Reunir essas memórias outras não foi fácil. Tive que desenvolver familiaridade com conceitos e palavras que mais parecem um trava-língua: “epistemicídio”, “etnocídio”, embora sem eles nunca entenderia como a colonialidade é uma máquina de triturar gentes e identidades. Entendo também que por habitar um corpo feminino, atravessado por machismo, racismo, patriarcado, o nível de insegurança pode ser paralisante nesse processo. Houve muito choro. Me perguntava se não estava imaginando, inventando tudo isso. Fiz perguntas duras: será que em minha necessidade de acolhimento não estava forçando uma ancestralidade? Aconteceu muitas vezes. Mas como me disse um bom amigo: não há como passar por esse processo sem lágrimas. É duro mas, quando, por fim, nos coroamos; quando, por fim, nos permitimos incorporar nossa dignidade e anunciar nossa ancestralidade e sermos acolhidas em nossa humanidade e singularidade, é mesmo uma cura. Um renascimento.
Cada uma, um vai ter seu processo. Vai usar de suas habilidades, sagacidade. O mais importante, a meu ver, é colocar em xeque o olhar separativo da colonialidade que tem a ousadia de classificar, determinar “verdadeiros” indígenas. Afinal, se nos aprofundarmos em como se deu o processo de invasão e ocupação do Semiárido brasileiro, levando em conta o projeto de genocídio e assimilação de sua população originária, muitas chaves de percepção começam a brotar para nós.
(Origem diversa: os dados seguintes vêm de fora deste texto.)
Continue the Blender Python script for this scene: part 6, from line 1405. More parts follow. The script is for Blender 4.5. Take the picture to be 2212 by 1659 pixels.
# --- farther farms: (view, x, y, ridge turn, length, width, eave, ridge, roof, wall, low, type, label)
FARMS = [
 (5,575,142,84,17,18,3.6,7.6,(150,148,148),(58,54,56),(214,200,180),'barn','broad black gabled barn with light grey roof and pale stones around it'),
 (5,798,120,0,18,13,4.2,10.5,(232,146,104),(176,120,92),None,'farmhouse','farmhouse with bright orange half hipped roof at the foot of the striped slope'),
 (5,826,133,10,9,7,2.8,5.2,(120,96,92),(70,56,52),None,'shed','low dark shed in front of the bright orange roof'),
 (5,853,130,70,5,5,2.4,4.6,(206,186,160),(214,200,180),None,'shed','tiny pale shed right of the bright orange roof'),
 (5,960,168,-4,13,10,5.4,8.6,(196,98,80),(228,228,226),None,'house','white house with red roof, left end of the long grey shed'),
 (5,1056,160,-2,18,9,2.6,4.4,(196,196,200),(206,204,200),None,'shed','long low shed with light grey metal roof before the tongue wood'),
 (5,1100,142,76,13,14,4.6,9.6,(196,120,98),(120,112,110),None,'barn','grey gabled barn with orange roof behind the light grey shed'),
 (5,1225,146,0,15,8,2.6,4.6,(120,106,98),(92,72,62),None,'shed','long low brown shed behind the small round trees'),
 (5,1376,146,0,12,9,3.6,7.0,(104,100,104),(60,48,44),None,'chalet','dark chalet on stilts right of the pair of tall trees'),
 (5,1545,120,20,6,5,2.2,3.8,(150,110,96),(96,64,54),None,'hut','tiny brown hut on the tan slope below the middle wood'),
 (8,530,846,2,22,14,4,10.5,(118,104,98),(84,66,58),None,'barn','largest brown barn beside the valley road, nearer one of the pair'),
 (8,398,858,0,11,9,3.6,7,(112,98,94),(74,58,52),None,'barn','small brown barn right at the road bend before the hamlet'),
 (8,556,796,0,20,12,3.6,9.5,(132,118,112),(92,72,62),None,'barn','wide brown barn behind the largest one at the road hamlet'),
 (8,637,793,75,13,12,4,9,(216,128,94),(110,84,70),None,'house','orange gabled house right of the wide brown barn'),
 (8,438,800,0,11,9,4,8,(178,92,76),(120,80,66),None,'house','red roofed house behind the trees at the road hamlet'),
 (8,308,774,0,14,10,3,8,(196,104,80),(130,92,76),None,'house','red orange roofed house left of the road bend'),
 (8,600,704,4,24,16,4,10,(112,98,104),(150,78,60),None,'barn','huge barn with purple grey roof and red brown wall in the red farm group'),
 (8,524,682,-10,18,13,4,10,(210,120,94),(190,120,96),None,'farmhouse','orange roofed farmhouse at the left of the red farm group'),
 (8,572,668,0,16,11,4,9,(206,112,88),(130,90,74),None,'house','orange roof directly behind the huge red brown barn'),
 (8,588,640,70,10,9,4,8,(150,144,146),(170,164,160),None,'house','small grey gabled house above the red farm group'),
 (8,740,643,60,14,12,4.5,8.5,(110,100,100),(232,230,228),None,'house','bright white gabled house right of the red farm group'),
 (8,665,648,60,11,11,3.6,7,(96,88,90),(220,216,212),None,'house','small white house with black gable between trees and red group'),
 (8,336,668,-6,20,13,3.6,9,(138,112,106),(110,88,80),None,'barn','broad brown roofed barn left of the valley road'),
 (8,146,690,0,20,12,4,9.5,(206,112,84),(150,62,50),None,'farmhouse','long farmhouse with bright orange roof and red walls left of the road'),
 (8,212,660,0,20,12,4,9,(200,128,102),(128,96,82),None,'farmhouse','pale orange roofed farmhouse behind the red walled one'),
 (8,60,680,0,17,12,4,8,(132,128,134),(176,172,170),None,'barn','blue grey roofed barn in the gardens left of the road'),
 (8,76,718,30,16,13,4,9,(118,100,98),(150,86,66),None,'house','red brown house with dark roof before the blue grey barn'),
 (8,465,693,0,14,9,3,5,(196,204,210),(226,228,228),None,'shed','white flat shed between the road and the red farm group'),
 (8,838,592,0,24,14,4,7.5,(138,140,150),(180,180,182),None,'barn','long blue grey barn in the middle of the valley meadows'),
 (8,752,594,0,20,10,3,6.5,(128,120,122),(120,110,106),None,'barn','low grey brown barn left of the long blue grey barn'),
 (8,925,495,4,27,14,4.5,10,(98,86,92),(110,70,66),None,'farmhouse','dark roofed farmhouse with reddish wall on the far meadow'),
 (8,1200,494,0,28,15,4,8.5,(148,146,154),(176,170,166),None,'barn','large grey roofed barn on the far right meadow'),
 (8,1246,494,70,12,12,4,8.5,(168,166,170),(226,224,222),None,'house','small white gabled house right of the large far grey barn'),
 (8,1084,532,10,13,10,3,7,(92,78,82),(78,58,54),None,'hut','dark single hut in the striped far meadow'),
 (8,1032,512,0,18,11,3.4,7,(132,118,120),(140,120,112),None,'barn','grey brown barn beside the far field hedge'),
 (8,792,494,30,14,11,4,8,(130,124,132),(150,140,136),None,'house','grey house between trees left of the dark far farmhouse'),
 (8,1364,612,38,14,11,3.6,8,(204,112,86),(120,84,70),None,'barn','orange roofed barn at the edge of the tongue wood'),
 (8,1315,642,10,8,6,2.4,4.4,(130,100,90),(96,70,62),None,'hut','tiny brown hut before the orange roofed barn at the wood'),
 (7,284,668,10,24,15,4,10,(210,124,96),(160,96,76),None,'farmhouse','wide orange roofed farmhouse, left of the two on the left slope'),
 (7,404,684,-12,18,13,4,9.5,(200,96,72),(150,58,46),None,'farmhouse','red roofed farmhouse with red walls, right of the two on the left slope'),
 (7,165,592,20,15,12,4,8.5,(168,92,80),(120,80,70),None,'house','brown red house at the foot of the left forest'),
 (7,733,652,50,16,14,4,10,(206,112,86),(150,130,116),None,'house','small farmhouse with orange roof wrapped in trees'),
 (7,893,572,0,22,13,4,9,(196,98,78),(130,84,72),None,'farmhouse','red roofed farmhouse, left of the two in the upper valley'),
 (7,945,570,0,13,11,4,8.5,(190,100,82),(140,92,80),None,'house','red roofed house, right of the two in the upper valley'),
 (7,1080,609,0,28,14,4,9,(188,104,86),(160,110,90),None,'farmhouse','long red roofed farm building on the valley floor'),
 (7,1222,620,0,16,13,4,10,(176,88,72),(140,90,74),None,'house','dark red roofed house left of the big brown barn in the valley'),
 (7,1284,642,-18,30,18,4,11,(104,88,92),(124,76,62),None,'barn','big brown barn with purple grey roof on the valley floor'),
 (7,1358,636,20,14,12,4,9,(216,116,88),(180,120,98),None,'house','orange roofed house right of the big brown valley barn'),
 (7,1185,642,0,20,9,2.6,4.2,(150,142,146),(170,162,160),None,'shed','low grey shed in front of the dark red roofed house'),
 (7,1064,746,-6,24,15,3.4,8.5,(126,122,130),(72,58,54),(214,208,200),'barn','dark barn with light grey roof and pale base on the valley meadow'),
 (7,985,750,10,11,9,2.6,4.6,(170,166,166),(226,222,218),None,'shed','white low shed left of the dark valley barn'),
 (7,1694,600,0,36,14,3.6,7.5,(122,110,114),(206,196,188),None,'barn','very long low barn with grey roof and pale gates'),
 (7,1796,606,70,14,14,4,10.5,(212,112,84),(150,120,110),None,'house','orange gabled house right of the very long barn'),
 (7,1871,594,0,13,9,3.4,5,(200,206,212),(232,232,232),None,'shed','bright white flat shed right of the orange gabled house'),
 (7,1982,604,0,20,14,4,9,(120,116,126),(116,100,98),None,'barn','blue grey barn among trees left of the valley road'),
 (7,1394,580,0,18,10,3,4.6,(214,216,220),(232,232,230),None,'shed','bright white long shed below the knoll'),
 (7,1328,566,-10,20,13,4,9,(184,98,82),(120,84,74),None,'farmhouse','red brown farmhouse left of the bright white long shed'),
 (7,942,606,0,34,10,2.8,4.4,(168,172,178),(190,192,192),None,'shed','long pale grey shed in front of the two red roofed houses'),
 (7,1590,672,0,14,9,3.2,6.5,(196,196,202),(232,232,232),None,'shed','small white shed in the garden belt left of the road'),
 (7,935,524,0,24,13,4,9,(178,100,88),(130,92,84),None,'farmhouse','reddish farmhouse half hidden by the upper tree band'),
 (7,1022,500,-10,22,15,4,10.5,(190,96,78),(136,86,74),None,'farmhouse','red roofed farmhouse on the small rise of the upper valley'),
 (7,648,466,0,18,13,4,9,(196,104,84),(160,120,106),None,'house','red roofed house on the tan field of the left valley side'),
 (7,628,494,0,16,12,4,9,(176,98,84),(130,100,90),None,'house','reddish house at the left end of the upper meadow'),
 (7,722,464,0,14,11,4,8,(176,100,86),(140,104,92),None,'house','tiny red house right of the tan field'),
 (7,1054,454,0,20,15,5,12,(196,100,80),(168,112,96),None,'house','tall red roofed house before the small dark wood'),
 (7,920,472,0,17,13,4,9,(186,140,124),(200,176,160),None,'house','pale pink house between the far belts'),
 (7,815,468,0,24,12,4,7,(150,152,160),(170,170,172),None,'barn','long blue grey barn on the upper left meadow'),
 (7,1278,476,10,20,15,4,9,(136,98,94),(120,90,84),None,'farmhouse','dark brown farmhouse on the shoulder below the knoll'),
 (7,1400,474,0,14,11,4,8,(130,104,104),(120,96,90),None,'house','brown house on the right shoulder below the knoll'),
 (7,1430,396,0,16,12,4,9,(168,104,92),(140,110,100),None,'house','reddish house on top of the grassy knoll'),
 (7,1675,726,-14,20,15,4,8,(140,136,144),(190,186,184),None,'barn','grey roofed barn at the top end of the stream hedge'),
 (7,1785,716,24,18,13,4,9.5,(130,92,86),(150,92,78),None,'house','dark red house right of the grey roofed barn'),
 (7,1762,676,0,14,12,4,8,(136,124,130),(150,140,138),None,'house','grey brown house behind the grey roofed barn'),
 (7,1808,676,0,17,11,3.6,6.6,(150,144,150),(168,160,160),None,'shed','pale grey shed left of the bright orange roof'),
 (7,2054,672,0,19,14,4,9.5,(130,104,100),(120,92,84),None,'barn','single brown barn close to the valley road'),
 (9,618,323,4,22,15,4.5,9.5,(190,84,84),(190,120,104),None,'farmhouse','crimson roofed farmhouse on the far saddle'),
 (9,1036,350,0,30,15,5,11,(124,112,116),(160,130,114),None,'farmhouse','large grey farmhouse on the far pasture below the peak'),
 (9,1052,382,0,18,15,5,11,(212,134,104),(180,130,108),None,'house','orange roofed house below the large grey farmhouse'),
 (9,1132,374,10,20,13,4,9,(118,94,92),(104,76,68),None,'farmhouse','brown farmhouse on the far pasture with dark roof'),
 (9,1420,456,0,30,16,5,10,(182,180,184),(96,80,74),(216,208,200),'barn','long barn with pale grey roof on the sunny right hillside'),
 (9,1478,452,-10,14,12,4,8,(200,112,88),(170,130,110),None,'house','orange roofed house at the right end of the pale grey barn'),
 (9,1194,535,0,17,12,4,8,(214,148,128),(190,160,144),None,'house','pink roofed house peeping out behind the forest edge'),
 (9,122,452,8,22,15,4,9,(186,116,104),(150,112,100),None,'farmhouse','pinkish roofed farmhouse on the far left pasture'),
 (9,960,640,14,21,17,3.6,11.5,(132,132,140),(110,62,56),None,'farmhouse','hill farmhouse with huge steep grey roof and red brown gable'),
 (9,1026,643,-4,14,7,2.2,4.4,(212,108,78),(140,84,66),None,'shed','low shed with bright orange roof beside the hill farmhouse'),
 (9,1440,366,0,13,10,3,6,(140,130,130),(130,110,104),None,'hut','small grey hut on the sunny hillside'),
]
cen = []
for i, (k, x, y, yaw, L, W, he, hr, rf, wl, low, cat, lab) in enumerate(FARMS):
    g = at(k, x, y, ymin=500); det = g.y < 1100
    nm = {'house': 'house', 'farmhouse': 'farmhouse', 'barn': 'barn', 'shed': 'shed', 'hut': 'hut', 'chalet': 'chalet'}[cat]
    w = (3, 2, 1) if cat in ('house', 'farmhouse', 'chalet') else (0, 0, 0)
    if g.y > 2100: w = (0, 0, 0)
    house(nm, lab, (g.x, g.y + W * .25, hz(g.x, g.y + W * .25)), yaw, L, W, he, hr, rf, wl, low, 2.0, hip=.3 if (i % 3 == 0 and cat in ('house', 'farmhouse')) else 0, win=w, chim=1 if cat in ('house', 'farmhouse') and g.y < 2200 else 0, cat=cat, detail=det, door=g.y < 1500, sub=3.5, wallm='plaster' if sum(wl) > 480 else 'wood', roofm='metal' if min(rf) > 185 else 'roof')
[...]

Perguntas como: Quem compõe a matriz étnica do Semiárido? De onde vem aqueles que chamamos de caboclos, sertanejos, vaqueiros, beatas, parteiras, rezadeiras, aquelas e aqueles que amargaram a pobreza compulsória nas periferias das cidades? Nossa cultura caririense e suas especificidades descende de quem?
A história do Semiárido e de seus povos originários ainda está por ser contada. São centenas de anos de apagamento e negações. Mas, por todo esse território, parentes interromperam o silêncio e reivindicaram a fala. Dona Tereza Kariri deu seu grito de independência ainda na década de 1980 e com ela veio um cordão inteiro de Kariris, Potiguaras, Tabajaras. Sou nova nessa jornada e te convido a fazer parte desse cordão, afinal, não desaparecemos, sempre estivemos aqui e só estamos (re)começando.